With that in mind, I wish to outline why a Bill such as the one the hon. Gentleman has outlined is not the route that we should be taking. First, on enhanced access, the Dartmoor Commons Act 1985 already confers on the public a right to walk or ride a horse on the commons. There are around 450 miles of public rights of way on Dartmoor and many miles of permitted footpaths and bridleways. I am sure that most Members would agree that in addition to rights we should also think about responsibilities. Rather than talking solely about public rights of way, we might like to think about public responsibilities of way. The people I know who walk on Dartmoor and other farmlands certainly think in those terms and have nothing but disdain for the small proportion of visitors who leave litter or cause fires through the irresponsible use of disposable barbecues.

The hon. Member for Totnes’s proposal refers to enhanced access, yet much of Dartmoor is already designated as access land. This means that it remains privately owned but has no restrictions on where walkers can explore. To put this into context, it is worth looking at some examples of who owns land on Dartmoor. Fifteen landowners own nearly half of the land on Dartmoor. Only 1.4% of the land is owned directly by the Dartmoor national park Authority, while around 37% of Dartmoor is designated as common land.

South West Water owns more than 5,000 acres of land on Dartmoor. This is a company that paid £45 million in dividends in 2022 and whose chief executive has a remuneration package worth £1.6 million, all while sewage continues to be discharged into our rivers, including the River Dart. South West Water has not been short of incentives from this Government, but for many of the wrong behaviours.

Another part of the moor, Brent moor, in the hon. Gentleman’s constituency, is currently up for sale. It was reported in the press earlier this year that Brent moor was owned by the Saudi businessman Sheikh Khalid bin Ibrahim Al Ibrahim. The estate agent Knight Frank lists Brent Moor as

“2,763 acres of freehold land, with sporting rights in hand, sold subject to various rights, including common grazing rights and public rights of way”.

More than a third of the Dartmoor national park is private land owned by the Duchy of Cornwall. The current Prince of Wales, whom I admire sincerely, chooses to use a substantial proportion of his income from the Duchy estate to meet the cost of his public and charitable work. I do not suppose that he would want to be subject to so-called incentives to permit enhanced access on the Duchy estate.

Lastly, on this principle of proposed incentives, I am concerned that there is a suggestion here that the public should continue to enjoy the rugged beauty of Dartmoor in exchange for incentives, and specifically incentives for some of the landowners I have referred to.

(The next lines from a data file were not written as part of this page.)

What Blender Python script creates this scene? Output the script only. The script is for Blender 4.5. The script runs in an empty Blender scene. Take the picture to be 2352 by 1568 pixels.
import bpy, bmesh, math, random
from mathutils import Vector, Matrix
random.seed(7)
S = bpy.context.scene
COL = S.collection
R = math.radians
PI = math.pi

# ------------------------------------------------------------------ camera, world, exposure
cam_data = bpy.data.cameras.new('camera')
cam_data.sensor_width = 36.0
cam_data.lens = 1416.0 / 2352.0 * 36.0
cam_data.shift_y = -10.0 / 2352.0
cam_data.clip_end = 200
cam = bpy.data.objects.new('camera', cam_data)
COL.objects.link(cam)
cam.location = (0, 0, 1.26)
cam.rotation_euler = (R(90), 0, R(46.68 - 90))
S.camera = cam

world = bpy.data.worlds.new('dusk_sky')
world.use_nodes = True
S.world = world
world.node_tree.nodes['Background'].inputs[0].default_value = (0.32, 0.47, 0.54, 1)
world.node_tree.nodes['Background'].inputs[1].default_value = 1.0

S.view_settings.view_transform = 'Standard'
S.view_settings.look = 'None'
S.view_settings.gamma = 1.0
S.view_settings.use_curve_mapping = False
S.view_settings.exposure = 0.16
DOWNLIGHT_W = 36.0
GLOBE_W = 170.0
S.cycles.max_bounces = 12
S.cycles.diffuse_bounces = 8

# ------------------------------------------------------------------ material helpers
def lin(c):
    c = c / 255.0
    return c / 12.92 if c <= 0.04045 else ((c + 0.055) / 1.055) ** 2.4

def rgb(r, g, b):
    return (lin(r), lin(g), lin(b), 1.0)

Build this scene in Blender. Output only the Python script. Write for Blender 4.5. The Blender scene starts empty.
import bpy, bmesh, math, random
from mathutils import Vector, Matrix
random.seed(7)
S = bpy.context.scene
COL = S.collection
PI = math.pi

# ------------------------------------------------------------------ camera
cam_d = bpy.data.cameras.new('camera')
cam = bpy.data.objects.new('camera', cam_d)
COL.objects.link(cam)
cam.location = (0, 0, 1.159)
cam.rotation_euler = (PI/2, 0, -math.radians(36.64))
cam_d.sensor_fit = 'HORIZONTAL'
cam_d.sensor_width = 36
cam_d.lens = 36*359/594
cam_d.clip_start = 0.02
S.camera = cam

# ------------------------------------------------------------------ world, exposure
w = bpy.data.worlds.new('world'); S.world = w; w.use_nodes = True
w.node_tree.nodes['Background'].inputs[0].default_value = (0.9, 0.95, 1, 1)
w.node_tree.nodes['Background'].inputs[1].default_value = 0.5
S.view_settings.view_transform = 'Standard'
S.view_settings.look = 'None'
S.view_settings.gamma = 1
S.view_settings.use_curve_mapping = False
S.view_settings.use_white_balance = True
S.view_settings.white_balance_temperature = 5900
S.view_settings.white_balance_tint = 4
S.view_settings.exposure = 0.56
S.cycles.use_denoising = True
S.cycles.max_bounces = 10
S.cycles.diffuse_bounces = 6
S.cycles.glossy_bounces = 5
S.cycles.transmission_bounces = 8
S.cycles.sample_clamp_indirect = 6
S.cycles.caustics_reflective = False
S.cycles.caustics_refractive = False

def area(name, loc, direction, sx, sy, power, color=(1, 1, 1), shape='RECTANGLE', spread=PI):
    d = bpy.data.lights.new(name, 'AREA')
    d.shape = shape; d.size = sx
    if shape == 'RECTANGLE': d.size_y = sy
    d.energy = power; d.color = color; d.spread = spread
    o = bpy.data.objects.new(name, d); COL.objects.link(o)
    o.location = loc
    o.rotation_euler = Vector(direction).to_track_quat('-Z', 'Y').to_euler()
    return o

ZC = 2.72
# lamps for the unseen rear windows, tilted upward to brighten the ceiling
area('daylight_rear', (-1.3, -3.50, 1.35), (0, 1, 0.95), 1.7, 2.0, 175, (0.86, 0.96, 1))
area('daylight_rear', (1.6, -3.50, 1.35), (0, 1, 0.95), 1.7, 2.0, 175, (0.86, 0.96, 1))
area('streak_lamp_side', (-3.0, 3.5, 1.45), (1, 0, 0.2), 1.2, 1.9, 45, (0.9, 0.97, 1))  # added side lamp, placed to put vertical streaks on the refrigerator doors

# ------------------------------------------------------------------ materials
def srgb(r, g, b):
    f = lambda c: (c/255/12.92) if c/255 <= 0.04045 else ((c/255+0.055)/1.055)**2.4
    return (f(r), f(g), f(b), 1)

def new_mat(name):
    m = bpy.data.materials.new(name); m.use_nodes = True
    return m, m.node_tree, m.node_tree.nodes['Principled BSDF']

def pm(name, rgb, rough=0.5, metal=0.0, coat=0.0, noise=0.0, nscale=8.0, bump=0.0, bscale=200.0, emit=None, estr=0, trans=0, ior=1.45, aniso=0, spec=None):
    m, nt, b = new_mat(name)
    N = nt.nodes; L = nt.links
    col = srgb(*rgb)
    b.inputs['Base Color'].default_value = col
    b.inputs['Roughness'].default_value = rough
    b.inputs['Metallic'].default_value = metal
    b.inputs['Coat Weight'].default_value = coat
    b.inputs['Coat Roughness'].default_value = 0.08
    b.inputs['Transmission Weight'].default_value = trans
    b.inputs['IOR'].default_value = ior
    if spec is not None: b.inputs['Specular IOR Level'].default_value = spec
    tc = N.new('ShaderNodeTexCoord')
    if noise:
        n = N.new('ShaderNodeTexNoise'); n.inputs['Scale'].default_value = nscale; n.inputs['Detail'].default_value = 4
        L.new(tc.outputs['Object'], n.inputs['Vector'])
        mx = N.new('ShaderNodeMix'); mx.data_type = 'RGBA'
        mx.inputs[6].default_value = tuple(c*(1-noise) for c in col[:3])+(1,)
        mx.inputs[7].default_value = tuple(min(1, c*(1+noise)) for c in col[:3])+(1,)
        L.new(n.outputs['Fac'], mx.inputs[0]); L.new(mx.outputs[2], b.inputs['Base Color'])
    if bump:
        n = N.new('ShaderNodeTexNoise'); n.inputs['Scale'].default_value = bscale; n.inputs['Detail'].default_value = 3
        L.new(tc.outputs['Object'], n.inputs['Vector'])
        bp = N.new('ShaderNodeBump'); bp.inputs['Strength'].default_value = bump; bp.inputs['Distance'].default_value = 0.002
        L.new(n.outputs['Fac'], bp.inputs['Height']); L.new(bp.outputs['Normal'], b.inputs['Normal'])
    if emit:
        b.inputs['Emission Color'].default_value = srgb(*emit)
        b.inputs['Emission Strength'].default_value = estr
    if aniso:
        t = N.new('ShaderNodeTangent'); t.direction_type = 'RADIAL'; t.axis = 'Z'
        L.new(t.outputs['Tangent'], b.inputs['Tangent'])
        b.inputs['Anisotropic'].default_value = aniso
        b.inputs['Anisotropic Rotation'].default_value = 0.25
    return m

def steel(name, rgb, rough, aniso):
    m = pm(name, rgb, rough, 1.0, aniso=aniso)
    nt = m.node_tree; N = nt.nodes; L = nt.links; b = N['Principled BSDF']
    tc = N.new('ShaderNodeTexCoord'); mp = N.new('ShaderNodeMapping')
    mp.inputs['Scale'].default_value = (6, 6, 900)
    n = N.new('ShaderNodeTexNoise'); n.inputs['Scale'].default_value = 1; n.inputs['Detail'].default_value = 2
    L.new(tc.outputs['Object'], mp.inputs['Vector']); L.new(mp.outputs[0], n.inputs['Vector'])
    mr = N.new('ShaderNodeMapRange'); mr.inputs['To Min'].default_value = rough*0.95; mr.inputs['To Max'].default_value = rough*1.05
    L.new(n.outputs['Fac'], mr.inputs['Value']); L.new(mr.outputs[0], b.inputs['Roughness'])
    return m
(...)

I worry about the precedent that this might set for other national parks. The Glover report recommended that the number of visitors should be only one criterion for how core funding should be delivered through a national landscapes service.

I also worry about other examples of where this Government have sought to incentivise landowners with respect to public goods. Look at the glacial roll-out of the Department for Environment, Food and Rural Affairs’ environmental land management scheme. I would not even trust this Government to properly incentivise young farmers with a knees-up in a brewery. Farmers were promised a more generous and far less cumbersome, less bureaucratic set of incentives than those that the Government have landed on them. It is little wonder that sign-up to some tiers of ELMS is currently running at about 10%.

The right hon. Member for Camborne and Redruth (George Eustice) said in 2020:

“It makes no sense to subsidise land ownership and tenure where the largest subsidy payments too often go to the wealthiest landowners.”

But then last autumn he said in relation to the Australia and New Zealand trade deal negotiated by the Government of which he had been a part that it

“gave away far too much for far too little in return.”—[Official Report, 14 November 2022; Vol. 722, c. 424.]

I think we might expect the Government to do the same in any new scheme for so-called enhanced access.

For all these reasons, I urge that leave should not be given to bring in such a Bill. In 1909, Liberals sang “The Land”. I will save the House from a rendition with the melody, but it included words that remain true today, more than a century later:

“ ’Twas God who gave the land. God gave the land to the people.”

Question put (Standing Order No. 23) and agreed to.

Ordered,

That Anthony Mangnall, Kevin Foster, Simon Jupp, Sir Gary Streeter, Sir Geoffrey Cox, Anne Marie Morris, Luke Pollard and Selaine Saxby present the Bill.

Anthony Mangnall accordingly presented the Bill.

Bill read the First time; to be read a Second time Friday 24 November, and to be printed (Bill 293).